Zu beachten ist bei dem Rennen über sieben Etappen Team Ruanda. Es stellt mit Joseph Areruya den Titelverteidiger. Areruya war 2018 zudem Sieger der Africa Tour der UCI. Sie geht traditionell vom Oktober bis zum September des Folgejahres und umfasste in der letzten Saison 17 Rennen. Die bekanntesten sind die Tour du Faso, die Tour of Ruanda und die Tropicale. Der Kalender war etwas dünner als erwartet, weil zahlreiche Rennen abgesagt wurden.

Die Tropicale Amissa Bongo wird von Teilnehmern als solide eingeschätzt. Nikodemus Holler, Gesamt-Zweiter im letzten Jahr, erklärte gegenüber dem Magazin Velomotion: „Die Tropicale in Gabun ist eine der wichtigsten Rundfahrten Afrikas. Sie entspricht sowohl organisatorisch als auch von der Qualität des Starterfeldes dem 2.1-Status. Da wird dann schon mal ein Transfer über 400 Kilometer kurzerhand mit dem Flugzeug absolviert. Davon können selbst die meisten europäischen Rundfahrten nur träumen.“ Holler, Profi beim Team Bike Aid, das in diesem Jahr nicht den Afrika-Trip unternimmt, war vor allem von der Begeisterung der Zuschauer überrascht.

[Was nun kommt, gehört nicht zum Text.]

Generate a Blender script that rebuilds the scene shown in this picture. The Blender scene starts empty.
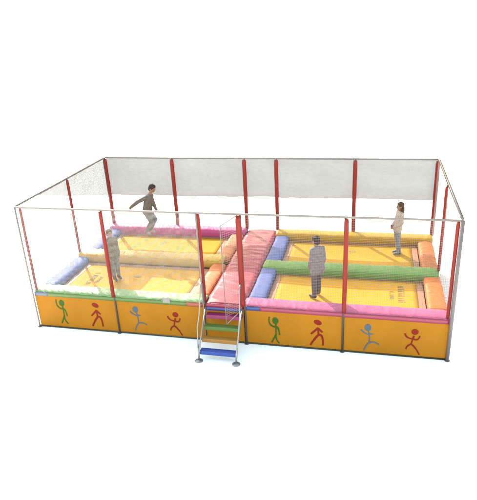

Gewöhnungsbedürftig ist allerdings die Anfahrt zu den Etappen: Mehrere Teams nutzen die zur Verfügung stehenden Busse gemeinsam. „Wir teilten uns einen mit der äthiopischen Nationalmannschaft. Ziemlich witzige Typen, mit denen wir immer eine gute Zeit hatten“, meinte Holler. „In Gabun wird einem schwer langweilig. Es gibt immer was zu sehen. Das ständige Treiben in den Ortschaften oder die erlegten Tiere im Dschungel, die zum Verkauf am Straßenrand aufgehängt werden. Da ist von der Schildkröte über ein Krokodil bis hin zum Affen eigentlich alles dabei.“

Neue Erfahrungen warten also auf Greipel & Co. Geht es nach dem Radsportweltverband UCI, sind sie Botschafter einer besseren Zukunft des Radsports in Afrika. UCI-Präsident David Lappartient will unbedingt eine Rad-WM auf dem Kontinent ausrichten und hat die afrikanischen Verbände aufgefordert, bis September 2019 Bewerbungen für die WM 2025 abzugeben. Sportlich zumindest wirkt solch ein Vorhaben angemessener als etwa die WM in Doha 2016; afrikanische Radsportler machen in den World-Tour-Rennen eine immer bessere Figur. Und einer der Stars des afrikanischen Radsport, Daniel Teklehaimanot, 2015 Träger des Bergtrikots bei der Tour de France, nimmt für Team Eritrea auch an der aktuellen Tropicale Amissa Bongo teil.